Thanks - it’s not clear whether these improvements will be automatic, or need software changes and an updated SDK, which hasn’t apparently been released yet.

NVIDIA?

We have RTX 2080 Asus card and i did fast test of NVENC:

  1. It looks like RTX 2080 has only one NVENC engine, GTX 1080 has two engines
  2. It is 2times slower than 1080 GTX in one instance (150 fps vs 300 fps), so actualy 4times slower!
  3. Quality of HEVC is almost same

Tested on 410.57, FHD 25 fps, bitrage 1Mbit/s.

Atleast something is good, NVDEC is more than 2 times faster on RTX card :)))))

RTX card also still doesn’t support B-frames for HEVC, so i think 25 quality improvment is just not true.

I hope NVidia will fix this with new drivers if possible.

We did also quality comparison and PSNR, it looks like without any modification quality is ver similar:

Improvment over GTX 1080:
H264 - BF: 3, PRESET: SLOW, PROFILE: HIGH - 0.5 PSNR
HEVC - BF: 0, PRESET: SLOW - 0.2 PSNR

I think it will be better when Nvidia release Video Codec SDK 9 or 10 for Turing platform

Thanks for the test results, much appreciated!

Yes it seems like that the mentioned 25% improvement/bitrate reduction is going to need software support.

Do we know for sure that the RTX hardware doesn’t support B frames for HEVC?

Tomorrow i will have RTX 2080 TI for new tests, still waiting for new Video SDK from Nvidia.

What about the CUDA 10.0 SDK? Is not that package including the correct drivers for Turing NVENC/NVDEC?

/Anders

Cuda is for computing only, it is not for video decoding/encoding.

I had a few members of a greek forum to test their new RTX 2080 and RTX 2080 Ti in NVENC. The results are really bad. Performance is lower than GTX 1070 Ti with single encode (240-260 fps for turing vs 310 fps for Pascal (1070ti) in command: ffmpeg.exe -hwaccel cuvid -c:v h264_cuvid -f mpegts -i HD-h264.ts -vcodec h264_nvenc -preset slow -c:a copy -f mpegts -y output.ts
Input file is from ffmpeg samples, url: https://samples.ffmpeg.org/V-codecs/h264/HD-h264.ts
Tests were done in Windows since owners got the cards for gaming and don’t have Linux.

And the worst thing, both RTX 2080 and 2080 Ti drop to half performance with 2 concurrent encodes, indicating only 1 NVENC.

So, if you need NVENC performance, you should stick with Pascal, at least for now.

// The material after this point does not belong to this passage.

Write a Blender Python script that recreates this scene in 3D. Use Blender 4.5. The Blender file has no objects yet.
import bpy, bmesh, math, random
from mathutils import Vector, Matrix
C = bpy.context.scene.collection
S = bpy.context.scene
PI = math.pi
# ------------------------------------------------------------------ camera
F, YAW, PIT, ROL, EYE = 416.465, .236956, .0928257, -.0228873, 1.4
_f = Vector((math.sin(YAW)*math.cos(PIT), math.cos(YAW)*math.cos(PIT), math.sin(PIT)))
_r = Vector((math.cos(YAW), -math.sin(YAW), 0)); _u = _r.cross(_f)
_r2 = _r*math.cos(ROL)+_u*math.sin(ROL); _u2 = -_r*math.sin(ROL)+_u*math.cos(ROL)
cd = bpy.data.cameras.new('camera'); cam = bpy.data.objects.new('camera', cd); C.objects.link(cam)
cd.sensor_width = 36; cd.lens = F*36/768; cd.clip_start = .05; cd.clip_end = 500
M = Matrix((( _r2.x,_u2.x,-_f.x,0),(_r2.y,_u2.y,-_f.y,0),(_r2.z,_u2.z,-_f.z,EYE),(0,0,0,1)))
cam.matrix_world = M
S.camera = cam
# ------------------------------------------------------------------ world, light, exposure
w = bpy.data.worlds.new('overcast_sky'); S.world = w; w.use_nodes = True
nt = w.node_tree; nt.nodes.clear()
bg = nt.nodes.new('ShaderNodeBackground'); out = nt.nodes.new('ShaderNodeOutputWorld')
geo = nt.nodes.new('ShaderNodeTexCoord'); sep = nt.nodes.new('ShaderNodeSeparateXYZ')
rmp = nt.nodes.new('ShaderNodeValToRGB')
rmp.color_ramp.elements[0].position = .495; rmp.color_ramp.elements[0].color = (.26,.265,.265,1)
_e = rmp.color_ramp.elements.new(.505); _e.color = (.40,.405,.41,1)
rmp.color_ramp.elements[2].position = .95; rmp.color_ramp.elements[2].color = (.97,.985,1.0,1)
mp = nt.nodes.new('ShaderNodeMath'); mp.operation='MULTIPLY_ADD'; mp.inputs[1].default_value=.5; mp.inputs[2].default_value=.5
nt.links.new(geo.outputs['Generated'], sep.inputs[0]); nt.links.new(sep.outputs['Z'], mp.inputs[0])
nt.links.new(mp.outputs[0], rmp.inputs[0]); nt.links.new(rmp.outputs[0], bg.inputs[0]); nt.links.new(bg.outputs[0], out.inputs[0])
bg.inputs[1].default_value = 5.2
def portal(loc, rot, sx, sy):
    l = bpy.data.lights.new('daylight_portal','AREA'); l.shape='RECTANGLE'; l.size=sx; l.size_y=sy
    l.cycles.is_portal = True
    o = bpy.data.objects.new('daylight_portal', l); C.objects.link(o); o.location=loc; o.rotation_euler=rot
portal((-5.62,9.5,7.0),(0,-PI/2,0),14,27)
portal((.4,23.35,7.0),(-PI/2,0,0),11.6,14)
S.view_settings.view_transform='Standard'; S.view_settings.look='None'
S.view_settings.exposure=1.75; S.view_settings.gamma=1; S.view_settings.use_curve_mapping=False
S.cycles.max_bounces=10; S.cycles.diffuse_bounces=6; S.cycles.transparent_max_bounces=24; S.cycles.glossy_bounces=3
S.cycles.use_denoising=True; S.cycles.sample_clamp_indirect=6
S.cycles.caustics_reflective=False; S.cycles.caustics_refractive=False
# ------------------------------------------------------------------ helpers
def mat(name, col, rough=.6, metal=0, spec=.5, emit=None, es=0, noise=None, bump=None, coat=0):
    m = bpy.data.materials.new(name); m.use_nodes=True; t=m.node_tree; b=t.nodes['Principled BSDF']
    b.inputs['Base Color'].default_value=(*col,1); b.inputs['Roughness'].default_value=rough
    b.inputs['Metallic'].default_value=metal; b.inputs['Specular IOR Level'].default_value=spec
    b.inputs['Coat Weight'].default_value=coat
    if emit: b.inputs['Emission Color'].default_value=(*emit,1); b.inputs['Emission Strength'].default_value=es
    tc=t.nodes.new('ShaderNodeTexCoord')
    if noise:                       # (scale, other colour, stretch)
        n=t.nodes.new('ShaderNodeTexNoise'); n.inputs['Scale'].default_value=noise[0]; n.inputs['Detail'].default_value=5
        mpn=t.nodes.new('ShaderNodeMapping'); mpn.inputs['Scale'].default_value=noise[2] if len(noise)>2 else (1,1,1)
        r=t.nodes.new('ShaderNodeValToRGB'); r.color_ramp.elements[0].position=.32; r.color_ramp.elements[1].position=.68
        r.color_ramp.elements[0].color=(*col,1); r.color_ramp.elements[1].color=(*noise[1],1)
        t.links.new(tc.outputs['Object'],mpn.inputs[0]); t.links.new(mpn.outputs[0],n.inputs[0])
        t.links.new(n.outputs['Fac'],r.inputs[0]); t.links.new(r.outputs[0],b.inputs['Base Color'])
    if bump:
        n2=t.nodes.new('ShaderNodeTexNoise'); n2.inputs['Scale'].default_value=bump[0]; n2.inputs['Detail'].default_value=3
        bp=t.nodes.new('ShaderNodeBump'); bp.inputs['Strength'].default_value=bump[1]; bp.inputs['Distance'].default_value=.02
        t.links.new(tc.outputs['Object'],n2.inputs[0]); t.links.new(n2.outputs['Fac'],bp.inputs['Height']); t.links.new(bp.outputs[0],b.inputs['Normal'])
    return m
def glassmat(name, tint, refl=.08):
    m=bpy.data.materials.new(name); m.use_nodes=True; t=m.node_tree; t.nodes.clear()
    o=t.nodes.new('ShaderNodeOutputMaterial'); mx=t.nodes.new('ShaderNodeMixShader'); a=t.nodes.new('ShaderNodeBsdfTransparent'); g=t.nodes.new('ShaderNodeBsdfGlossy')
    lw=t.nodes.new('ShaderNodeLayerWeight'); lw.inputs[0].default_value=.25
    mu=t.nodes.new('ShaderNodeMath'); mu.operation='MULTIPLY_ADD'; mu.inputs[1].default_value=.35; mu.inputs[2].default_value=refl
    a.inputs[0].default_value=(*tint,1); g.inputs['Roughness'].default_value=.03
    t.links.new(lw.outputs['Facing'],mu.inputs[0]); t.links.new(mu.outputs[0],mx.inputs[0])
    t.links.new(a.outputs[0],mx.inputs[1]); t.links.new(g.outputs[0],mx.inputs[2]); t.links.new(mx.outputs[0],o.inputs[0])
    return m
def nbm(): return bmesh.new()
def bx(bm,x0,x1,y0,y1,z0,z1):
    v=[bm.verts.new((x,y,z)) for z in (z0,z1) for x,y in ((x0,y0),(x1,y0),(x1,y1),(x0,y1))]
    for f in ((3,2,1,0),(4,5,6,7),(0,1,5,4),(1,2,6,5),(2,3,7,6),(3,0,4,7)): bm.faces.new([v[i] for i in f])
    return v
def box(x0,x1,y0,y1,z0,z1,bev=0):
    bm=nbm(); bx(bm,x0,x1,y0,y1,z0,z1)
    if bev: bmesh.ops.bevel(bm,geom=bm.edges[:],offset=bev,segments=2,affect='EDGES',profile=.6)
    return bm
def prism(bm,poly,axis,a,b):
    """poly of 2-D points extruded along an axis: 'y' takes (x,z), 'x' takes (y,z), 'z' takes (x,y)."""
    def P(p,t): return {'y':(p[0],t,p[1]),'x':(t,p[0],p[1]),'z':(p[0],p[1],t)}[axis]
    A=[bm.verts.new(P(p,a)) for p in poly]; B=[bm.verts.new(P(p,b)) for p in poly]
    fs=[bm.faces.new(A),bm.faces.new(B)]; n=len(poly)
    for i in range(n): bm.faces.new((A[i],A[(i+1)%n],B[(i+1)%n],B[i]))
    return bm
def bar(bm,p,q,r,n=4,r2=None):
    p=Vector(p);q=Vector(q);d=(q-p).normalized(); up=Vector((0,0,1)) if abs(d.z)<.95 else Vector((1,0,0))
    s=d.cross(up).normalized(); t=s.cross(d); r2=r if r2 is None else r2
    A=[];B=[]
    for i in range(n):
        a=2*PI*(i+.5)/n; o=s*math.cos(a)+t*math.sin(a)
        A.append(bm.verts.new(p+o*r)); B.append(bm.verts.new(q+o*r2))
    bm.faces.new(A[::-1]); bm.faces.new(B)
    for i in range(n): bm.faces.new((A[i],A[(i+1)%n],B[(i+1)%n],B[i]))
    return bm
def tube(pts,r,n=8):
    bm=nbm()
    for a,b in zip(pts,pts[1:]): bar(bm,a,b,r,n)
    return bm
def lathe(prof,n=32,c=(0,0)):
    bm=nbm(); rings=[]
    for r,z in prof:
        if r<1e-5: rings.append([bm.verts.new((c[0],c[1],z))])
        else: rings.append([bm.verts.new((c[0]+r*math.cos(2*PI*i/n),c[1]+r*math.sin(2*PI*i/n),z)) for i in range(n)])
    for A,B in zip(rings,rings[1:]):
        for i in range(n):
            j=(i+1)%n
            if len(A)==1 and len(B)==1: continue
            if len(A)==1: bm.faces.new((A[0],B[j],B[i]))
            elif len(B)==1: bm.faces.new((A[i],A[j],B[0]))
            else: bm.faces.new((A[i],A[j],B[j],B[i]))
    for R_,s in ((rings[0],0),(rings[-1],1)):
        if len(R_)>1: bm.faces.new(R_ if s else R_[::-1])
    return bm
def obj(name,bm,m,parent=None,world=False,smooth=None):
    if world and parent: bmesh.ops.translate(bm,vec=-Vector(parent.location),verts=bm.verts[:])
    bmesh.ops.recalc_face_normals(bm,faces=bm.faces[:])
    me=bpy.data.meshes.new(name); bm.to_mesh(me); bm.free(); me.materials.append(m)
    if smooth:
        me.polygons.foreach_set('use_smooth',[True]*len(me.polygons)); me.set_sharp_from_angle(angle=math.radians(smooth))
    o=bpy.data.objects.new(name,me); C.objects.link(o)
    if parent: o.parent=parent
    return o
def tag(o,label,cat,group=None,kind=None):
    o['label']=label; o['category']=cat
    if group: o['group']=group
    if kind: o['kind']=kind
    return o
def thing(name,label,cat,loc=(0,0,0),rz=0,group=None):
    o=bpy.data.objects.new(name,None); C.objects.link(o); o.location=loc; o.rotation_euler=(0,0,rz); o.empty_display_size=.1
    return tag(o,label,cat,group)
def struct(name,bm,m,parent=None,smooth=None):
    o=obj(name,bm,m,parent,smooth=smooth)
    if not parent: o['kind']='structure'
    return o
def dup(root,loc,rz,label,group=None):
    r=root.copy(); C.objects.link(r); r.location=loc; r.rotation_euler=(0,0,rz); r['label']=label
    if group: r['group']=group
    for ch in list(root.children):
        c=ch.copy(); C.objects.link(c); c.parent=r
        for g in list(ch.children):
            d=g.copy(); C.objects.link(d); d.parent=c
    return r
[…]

Epic fail for Turing.

Thanks for sharing your feedback.

How about quality - personally I’m more interested in what the quality of the encode is like vs Pascal.

Clearly they’ve only include one NVENC unit, so performance of parallel encodes is not going to be as good, but do you members see any difference in the quality?

Quality has been mentioned a few posts above, currently seems similar to Pascal.
Performance is worse even with single encode, although in my case the performance difference is not tha big (250 vs 310 fps - around 20% worse) as Thunderm reported (150 vs 300 fps)

I just got RTX 2080 TI.

Quality is even worst than on Pascal architecture, with small data rates (1M for FHD) it is clearly visible.

Performance drop depends on GPU and used codec, here is speed in FPS for SD channel.

GPU             DEC	H264	H265	POSTPROCESSING
GTX 1070	2600	2600	1800	5000
GTX 1080	2600	5200	2600	10000
GTX 1080 TI	2600	5200	2600	10000
RTX 2080	5800	1700	600	5800
RTX 2080 TI	5800	1700	600	5800

So what software are you using for your encodes? FFmpeg?

It seems odd they’d lower the quality, maybe it needs the new SDK…

Test today with new 410.66 drivers, teher is small improvment:

NVDEC 5800 FPS → 8000 FPS
NVENC H264 1600 FPS → 2000 FPS
NVENC H265 600 FPS → 750 FPS

Quality is still same as with previous drivers.

What is the point of having high speed with poor quality?
It seems that Nvidia is not going to develop video encoding. Therefore, we have no feedback about NVENC from Nvidia.